* _TASK BRIEF_
The lines to be extracted run from the start of the listing through the line containing "SC = bpy.context.scene"; copy them exactly and nothing else.

== DATA SEGMENT ==

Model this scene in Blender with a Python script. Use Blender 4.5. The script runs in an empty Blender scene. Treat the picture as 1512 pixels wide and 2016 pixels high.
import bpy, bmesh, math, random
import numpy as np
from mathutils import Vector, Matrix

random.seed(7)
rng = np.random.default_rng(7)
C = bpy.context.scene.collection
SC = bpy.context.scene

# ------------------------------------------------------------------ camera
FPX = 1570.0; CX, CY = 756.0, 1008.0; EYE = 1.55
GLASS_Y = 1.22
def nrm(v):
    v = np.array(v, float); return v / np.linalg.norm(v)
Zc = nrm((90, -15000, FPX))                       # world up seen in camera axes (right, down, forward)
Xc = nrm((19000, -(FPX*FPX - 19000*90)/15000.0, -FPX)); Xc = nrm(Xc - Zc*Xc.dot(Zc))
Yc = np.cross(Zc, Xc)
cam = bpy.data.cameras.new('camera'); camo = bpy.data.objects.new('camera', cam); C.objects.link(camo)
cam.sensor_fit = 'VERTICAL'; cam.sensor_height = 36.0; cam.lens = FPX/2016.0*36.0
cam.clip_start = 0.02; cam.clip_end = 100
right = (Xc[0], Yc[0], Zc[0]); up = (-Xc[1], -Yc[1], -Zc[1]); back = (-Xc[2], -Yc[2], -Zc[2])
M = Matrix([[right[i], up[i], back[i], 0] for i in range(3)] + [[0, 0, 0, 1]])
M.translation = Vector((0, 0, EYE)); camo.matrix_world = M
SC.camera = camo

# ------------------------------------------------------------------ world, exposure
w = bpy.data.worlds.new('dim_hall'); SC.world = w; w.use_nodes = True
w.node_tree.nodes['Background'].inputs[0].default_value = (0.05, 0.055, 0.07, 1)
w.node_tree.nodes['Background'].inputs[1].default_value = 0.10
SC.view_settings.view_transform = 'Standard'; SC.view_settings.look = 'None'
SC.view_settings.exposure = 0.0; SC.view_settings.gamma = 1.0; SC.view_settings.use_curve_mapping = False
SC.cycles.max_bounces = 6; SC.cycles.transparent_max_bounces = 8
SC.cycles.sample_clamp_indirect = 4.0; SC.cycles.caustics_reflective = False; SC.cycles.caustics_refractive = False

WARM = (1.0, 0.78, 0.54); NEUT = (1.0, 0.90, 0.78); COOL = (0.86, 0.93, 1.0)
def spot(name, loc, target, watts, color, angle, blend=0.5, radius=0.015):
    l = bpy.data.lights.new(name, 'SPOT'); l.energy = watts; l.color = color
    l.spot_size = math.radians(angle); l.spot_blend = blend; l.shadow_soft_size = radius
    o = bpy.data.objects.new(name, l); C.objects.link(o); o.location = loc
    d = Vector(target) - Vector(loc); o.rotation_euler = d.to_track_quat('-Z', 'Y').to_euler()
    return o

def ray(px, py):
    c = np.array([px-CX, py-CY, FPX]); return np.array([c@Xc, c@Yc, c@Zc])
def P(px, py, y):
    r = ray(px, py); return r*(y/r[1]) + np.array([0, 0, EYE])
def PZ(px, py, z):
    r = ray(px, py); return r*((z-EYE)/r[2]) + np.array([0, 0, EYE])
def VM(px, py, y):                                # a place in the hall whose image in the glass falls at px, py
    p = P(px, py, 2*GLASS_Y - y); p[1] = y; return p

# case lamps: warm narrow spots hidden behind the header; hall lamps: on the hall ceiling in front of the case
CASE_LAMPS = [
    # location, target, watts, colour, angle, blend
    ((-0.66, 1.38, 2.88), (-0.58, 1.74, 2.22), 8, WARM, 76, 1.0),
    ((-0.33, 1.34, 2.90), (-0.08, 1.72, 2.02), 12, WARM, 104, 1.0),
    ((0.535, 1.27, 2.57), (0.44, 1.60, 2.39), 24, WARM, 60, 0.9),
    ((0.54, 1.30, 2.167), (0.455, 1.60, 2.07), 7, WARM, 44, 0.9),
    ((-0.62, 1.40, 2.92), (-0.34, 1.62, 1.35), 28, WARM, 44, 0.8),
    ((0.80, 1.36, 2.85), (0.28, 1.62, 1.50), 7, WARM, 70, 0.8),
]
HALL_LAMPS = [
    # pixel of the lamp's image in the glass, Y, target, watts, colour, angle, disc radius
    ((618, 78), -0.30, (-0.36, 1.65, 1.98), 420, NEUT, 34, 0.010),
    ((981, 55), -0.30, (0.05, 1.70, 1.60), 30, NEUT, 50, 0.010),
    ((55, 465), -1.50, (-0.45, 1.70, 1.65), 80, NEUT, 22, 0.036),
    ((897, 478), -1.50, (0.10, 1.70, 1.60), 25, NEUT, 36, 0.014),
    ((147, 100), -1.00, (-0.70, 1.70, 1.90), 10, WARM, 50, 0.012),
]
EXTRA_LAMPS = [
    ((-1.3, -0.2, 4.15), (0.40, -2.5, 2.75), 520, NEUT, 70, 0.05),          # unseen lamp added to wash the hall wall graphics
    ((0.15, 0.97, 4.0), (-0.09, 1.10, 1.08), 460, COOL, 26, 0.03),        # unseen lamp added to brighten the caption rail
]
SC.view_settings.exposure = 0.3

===

* _EXERCISE OUTPUT_
Model this scene in Blender with a Python script. Use Blender 4.5. The script runs in an empty Blender scene. Treat the picture as 1512 pixels wide and 2016 pixels high.
import bpy, bmesh, math, random
import numpy as np
from mathutils import Vector, Matrix

random.seed(7)
rng = np.random.default_rng(7)
C = bpy.context.scene.collection
SC = bpy.context.scene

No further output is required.